Now we are retired and have to admit to getting old. I am sad that there’s nothing I can do for Africa. The experience and knowledge — perhaps even a modicum of wisdom — that I have accumulated over fifty years could be useful there, but no-one would be interested. The teeming populations of Zimbabwe and South Africa, and all of sub-Saharan Africa, will continue to increase, pushing the cities and sprawling shanty towns ever further into the country; the bush and farmlands will be progressively degraded, either in the name of progress and mismanaged development or because of the continual pressure of poor people moving into any area where they can clear land and scratch a living.

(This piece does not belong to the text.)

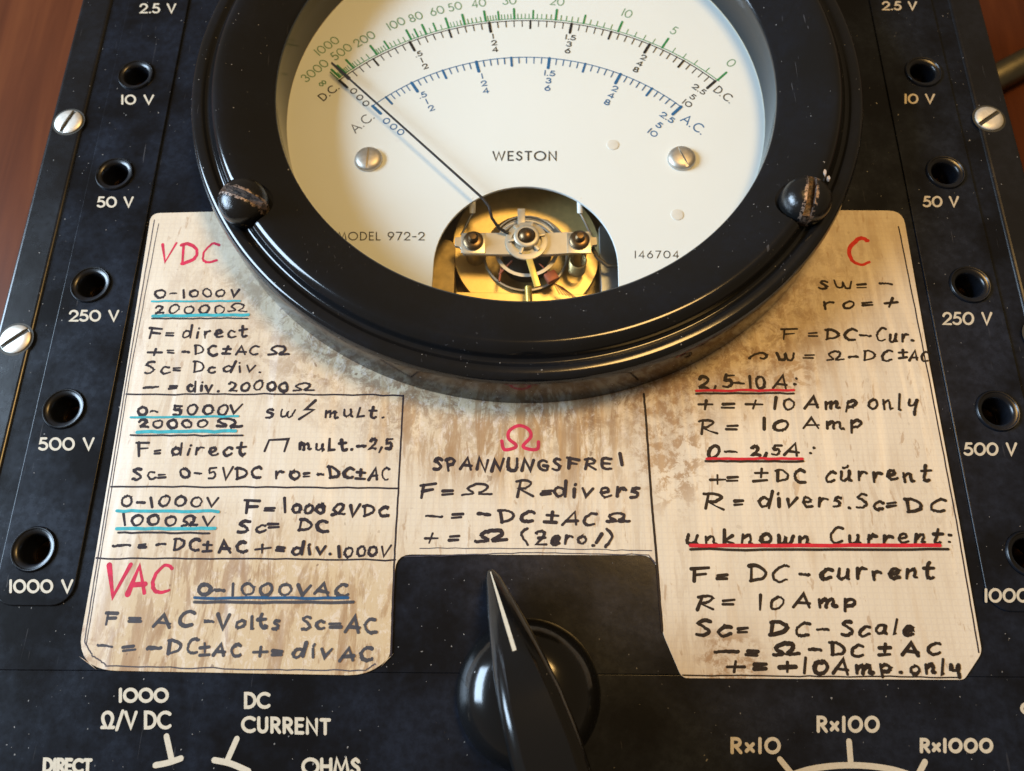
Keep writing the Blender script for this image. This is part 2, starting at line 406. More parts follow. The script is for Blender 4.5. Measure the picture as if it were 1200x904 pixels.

African politics seem unlikely to improve: corruption and nepotism will continue to flourish, driven by greed and selfishness and the lust for power.
Perhaps I am unduly pessimistic but I don’t think so. I regret that the world my grandchildren will inherit will be uglier and poorer than the one we have known, rent by tensions and wars generated by competition for water and resources and the increasing pressures of the poor and desperate on those places that remain good to live in. I regret that my grandchildren will never see the Africa that I like to remember. Perhaps they will be expatriates too, leaving Australia or Bermuda, where some of them are now growing up, to wander and settle in other countries, either on purpose or, like us, because of circumstances. In that case, as has always happened, dreams of the homeland and society where they grew up will probably haunt them too. But perhaps — who knows — my pessimism will turn out to be misplaced and humans will exercise the wisdom that undoubtedly exists in our societies to solve the world’s problems. That wisdom is currently smothered by materialism and stupid ideologies, but it needs to be released so that we might conserve and live in harmony with the natural world of which we are an integral part, not just in Africa, but everywhere.